23 November 2014

nostalgia and big stories

There's lots of talk about Dragon Age: Inquisition this week, and while I don't anticipate playing that particular title, it did get me thinking about video games, and every time I think about video games, I think about the Final Fantasy series. It usually happens that I want to immerse myself in an RPG when the weather gets cold, and right now, I'm thinking of Final Fantasy XII. It's not a perfect game, mostly because SquareEnix made the choice to tell the story through another whiny teenage narrator (paging Tidus from FFX) instead of one of the real hearts of the story, but the trappings of it are still so full of imaginative potential that I'll forgive it most things.

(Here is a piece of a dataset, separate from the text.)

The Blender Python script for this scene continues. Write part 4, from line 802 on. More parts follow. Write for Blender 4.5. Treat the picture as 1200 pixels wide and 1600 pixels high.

It was, too, one of the games that I think wrung every drop of the PS2's graphics ability from the system, and it had a marvelously expansive world. Many people don't want to sink a hundred hours into a video game, but I definitely do, when I play. The difference may be that I don't play often (and I don't play often because I want that expansive, all-encompassing experience, which is completely incompatible with the semester-as-usual + writing a novel). But a well-envisioned world—complete with a thousand side-quests and a well-defined map—is something I will always love. (And, Square, if you're listening, I'd still go see the movie version, from the Fall of Landis all the way through the game's end, at least a dozen times, so you know. And Chris Hemsworth will soon be the right age to play Basch. Just saying.)

Maybe that's why I finally picked up Eleanor Catton's The Luminaries, which I got for Christmas last year. I'm not terribly far into it, but I'm already feeling the insulating fiction of it all wrapping around me. Quite a bit of that, I'm certain, is due to the really excellent deployment of an omniscient narrator that has effectively sold me on the 1866 setting. The omniscient narrator, too, has revealed itself as a we, the full identity of such we remaining to be seen. The world of the novel is unfolding slowly and deliciously, and even where some of the character dialogue is predicated on them drawing stories out of each other, it feels appropriate.

I feel awed so few pages in, and I hope the feeling continues.

I'm not sure it was a great idea to start a book of more than eight hundred pages when I've got a Thanksgiving break coming up with a very tall stack of grading in it coming up, but I've made worse decisions.